# [Aim]
Work out the number of lines with the word "this" in the material below, then reply with that number only.

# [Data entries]
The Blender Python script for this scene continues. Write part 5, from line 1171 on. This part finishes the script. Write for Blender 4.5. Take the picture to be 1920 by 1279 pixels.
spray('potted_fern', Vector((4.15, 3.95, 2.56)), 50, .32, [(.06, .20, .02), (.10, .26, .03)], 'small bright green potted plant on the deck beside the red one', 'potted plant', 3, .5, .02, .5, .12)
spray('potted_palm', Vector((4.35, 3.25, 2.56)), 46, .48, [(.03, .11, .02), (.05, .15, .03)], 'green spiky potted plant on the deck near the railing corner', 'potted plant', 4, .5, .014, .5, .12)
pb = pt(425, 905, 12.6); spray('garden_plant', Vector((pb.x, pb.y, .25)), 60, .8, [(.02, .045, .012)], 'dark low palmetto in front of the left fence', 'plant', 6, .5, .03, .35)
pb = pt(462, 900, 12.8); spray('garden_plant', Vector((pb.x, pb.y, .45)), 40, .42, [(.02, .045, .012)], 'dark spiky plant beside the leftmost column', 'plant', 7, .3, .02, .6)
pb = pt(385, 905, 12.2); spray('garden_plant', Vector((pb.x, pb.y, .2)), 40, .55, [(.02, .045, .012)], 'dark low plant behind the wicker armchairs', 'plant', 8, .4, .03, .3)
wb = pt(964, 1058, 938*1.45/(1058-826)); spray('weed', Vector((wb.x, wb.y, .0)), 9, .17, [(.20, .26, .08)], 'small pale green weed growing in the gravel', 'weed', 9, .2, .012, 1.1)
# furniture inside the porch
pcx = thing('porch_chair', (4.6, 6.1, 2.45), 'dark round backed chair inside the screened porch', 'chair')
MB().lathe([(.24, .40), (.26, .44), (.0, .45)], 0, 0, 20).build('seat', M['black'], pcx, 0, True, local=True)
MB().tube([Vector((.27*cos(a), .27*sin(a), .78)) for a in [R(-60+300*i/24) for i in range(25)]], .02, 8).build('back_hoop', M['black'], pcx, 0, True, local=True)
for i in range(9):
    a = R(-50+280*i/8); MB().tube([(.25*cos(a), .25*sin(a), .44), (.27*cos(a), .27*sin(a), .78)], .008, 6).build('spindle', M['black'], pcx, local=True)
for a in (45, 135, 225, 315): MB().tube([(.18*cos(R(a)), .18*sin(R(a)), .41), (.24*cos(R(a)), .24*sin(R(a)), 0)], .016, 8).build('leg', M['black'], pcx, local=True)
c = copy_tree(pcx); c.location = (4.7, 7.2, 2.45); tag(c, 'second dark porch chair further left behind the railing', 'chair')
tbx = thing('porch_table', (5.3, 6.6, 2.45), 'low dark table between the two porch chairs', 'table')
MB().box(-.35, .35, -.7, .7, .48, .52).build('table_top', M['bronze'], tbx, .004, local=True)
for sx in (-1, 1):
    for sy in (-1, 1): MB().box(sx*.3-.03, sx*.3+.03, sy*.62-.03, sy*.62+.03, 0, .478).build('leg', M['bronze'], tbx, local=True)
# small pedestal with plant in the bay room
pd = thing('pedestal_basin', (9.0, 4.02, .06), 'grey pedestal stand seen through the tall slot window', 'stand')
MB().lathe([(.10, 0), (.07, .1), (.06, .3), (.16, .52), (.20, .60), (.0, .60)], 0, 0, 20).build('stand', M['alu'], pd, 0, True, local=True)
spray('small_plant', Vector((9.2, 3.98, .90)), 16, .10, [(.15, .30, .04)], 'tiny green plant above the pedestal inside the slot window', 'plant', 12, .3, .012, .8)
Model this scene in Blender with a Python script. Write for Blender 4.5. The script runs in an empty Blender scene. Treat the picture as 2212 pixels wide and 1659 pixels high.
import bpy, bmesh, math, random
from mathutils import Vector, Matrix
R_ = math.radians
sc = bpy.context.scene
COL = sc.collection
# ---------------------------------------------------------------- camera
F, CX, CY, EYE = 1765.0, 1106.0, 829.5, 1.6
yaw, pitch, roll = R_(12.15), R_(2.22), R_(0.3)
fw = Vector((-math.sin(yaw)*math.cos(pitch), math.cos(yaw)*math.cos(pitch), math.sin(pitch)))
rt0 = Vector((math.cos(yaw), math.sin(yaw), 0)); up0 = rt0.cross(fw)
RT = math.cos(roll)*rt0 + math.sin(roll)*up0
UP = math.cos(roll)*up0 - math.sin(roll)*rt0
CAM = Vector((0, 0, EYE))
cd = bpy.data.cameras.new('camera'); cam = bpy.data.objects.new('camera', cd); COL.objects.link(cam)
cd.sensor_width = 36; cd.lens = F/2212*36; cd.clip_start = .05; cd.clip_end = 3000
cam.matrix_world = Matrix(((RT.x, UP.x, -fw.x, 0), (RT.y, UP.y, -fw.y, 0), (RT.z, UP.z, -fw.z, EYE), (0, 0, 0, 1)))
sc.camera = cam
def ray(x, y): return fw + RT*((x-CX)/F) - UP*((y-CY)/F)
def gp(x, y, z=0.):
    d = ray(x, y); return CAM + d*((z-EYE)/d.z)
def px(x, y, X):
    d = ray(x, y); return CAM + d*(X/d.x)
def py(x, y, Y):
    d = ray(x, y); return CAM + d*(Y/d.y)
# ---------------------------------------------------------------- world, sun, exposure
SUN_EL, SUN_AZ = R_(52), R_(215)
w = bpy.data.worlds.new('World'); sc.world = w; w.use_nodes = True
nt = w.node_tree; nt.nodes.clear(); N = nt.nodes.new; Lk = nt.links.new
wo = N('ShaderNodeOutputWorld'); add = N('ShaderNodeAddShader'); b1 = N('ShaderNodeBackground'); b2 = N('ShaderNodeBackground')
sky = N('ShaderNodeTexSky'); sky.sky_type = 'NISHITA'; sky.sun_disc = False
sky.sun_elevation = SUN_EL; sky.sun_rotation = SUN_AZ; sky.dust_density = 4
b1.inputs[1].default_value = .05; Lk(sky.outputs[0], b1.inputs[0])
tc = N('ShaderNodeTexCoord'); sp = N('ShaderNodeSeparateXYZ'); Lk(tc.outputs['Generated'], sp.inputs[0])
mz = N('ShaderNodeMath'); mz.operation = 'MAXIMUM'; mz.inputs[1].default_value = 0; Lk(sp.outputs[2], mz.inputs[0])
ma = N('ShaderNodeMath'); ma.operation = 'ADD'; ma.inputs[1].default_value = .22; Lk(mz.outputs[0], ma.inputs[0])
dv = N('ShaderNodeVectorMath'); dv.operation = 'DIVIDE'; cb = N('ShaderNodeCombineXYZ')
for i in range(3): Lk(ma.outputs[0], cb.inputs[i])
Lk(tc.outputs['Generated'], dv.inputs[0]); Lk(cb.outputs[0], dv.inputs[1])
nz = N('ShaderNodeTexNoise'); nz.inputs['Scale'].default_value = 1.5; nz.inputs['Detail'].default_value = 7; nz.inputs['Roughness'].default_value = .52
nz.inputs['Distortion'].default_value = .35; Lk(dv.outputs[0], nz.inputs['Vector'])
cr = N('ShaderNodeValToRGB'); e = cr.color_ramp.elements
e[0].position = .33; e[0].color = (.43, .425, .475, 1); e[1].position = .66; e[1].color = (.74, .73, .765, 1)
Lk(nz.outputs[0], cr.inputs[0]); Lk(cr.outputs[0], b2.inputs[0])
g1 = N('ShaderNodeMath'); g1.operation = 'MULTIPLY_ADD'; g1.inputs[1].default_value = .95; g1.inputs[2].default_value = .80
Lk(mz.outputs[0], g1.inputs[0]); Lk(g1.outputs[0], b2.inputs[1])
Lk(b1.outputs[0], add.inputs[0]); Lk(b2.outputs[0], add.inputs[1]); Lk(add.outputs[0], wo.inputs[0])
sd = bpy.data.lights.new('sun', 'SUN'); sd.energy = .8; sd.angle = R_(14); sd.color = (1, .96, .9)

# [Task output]
2